The lines to be extracted run from the start of the listing through the line containing "tag(mk('bridging_bar', bm, M_JOIST, xf=HALL), lb, 'steel"; copy them exactly and nothing else.
[START Provided data]
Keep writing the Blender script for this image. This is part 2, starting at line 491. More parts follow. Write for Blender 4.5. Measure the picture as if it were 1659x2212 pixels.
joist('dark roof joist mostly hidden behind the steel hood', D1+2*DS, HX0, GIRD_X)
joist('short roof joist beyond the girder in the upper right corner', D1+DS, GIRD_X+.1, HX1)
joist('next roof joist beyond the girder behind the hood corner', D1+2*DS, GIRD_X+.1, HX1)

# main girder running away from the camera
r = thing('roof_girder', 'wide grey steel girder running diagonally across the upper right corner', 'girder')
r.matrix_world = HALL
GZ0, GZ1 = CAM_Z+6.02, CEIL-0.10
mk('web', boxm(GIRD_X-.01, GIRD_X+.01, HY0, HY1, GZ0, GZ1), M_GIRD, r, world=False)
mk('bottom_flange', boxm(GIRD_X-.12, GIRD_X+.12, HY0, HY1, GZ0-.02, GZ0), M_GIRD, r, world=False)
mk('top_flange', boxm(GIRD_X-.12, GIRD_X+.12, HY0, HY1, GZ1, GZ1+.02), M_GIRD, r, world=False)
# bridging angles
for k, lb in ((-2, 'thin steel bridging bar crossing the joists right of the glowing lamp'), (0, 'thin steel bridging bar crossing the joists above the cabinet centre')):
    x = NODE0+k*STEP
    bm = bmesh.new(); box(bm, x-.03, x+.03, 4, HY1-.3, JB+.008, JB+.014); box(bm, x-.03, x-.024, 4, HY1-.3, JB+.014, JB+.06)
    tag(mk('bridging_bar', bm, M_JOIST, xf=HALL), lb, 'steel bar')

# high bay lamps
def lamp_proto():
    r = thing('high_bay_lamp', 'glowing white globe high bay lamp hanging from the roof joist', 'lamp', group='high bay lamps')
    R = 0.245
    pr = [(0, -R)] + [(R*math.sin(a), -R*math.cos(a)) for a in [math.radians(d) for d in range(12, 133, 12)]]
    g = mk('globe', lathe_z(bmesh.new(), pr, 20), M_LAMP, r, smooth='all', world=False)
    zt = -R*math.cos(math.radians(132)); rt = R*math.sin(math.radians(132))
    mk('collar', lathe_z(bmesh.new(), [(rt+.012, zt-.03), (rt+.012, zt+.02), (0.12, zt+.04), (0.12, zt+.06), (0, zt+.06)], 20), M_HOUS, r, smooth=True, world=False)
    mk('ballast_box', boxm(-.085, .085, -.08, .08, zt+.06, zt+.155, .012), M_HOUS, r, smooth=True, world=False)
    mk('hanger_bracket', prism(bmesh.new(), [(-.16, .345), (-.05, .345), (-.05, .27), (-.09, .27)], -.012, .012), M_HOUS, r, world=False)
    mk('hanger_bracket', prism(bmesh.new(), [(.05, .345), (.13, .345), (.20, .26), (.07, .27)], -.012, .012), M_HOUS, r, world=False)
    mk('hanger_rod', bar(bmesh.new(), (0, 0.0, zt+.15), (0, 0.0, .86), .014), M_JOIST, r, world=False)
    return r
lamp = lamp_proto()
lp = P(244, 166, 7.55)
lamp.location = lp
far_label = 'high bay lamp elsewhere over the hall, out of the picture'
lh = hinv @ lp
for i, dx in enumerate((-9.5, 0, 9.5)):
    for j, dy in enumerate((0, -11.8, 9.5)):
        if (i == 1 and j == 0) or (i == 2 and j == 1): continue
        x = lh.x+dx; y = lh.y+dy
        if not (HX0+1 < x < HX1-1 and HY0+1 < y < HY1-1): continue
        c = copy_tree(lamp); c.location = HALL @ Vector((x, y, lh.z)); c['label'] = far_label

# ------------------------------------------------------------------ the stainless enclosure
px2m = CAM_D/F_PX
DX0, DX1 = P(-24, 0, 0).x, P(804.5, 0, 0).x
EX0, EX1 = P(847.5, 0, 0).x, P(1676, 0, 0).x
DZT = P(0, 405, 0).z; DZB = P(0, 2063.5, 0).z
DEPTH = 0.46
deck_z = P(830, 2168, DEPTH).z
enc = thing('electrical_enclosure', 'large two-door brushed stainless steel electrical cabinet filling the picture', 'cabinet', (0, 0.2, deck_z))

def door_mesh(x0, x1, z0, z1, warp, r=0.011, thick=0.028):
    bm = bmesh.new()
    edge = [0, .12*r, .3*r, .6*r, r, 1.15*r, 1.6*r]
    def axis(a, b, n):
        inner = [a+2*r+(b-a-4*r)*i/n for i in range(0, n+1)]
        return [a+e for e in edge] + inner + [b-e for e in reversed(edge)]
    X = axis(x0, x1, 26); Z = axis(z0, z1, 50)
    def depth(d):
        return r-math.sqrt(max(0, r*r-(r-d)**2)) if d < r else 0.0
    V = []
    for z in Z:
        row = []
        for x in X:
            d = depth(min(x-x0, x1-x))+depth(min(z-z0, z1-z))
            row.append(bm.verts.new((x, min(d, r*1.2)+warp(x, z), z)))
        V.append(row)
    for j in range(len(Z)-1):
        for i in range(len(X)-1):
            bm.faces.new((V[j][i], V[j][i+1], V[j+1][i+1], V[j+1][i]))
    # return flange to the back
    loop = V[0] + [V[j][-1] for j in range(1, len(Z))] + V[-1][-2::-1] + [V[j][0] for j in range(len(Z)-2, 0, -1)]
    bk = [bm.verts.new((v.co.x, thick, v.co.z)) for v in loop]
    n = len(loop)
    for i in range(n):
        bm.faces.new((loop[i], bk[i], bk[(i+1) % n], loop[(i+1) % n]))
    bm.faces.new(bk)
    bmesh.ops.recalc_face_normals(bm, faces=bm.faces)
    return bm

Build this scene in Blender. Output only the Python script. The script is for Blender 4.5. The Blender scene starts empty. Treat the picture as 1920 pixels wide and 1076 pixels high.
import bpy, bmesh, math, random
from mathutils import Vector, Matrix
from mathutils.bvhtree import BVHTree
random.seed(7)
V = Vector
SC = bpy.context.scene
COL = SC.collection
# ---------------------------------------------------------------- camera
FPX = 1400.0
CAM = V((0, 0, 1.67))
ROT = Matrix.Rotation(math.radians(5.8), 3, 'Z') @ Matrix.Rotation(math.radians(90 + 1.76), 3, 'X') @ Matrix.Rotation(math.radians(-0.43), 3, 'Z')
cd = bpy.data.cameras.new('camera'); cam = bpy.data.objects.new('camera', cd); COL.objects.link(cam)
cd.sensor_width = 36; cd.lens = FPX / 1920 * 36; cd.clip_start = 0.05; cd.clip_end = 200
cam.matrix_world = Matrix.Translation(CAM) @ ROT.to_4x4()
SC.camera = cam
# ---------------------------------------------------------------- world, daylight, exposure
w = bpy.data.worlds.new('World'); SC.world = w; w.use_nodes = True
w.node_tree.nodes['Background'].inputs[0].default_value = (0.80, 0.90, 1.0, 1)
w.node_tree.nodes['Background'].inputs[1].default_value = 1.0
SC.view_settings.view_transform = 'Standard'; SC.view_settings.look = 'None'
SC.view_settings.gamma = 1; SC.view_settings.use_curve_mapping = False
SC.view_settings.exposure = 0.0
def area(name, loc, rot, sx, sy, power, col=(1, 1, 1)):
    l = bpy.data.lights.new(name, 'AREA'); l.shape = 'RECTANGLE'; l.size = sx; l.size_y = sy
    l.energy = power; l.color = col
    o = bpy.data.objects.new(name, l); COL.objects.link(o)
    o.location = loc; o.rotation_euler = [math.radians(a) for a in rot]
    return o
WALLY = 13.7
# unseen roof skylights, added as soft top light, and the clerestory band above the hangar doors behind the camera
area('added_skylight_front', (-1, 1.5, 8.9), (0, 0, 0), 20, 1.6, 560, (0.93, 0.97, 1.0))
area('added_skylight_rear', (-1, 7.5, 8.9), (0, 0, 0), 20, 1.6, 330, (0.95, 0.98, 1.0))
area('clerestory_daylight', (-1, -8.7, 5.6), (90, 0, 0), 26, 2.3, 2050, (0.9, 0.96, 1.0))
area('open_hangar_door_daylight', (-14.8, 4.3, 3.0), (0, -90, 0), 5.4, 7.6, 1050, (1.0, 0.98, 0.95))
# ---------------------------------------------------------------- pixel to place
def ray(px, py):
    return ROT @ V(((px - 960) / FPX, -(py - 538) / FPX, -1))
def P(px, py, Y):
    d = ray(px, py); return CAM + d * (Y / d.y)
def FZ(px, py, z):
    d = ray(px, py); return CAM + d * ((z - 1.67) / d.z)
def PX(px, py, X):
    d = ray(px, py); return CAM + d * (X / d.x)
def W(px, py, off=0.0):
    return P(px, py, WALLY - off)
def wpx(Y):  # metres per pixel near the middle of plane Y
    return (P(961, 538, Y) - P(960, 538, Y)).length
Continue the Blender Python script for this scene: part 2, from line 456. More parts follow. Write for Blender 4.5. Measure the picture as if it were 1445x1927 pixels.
[END Provided data]
* Answer to this task:
Keep writing the Blender script for this image. This is part 2, starting at line 491. More parts follow. Write for Blender 4.5. Measure the picture as if it were 1659x2212 pixels.
joist('dark roof joist mostly hidden behind the steel hood', D1+2*DS, HX0, GIRD_X)
joist('short roof joist beyond the girder in the upper right corner', D1+DS, GIRD_X+.1, HX1)
joist('next roof joist beyond the girder behind the hood corner', D1+2*DS, GIRD_X+.1, HX1)

# main girder running away from the camera
r = thing('roof_girder', 'wide grey steel girder running diagonally across the upper right corner', 'girder')
r.matrix_world = HALL
GZ0, GZ1 = CAM_Z+6.02, CEIL-0.10
mk('web', boxm(GIRD_X-.01, GIRD_X+.01, HY0, HY1, GZ0, GZ1), M_GIRD, r, world=False)
mk('bottom_flange', boxm(GIRD_X-.12, GIRD_X+.12, HY0, HY1, GZ0-.02, GZ0), M_GIRD, r, world=False)
mk('top_flange', boxm(GIRD_X-.12, GIRD_X+.12, HY0, HY1, GZ1, GZ1+.02), M_GIRD, r, world=False)
# bridging angles
for k, lb in ((-2, 'thin steel bridging bar crossing the joists right of the glowing lamp'), (0, 'thin steel bridging bar crossing the joists above the cabinet centre')):
    x = NODE0+k*STEP
    bm = bmesh.new(); box(bm, x-.03, x+.03, 4, HY1-.3, JB+.008, JB+.014); box(bm, x-.03, x-.024, 4, HY1-.3, JB+.014, JB+.06)
    tag(mk('bridging_bar', bm, M_JOIST, xf=HALL), lb, 'steel bar')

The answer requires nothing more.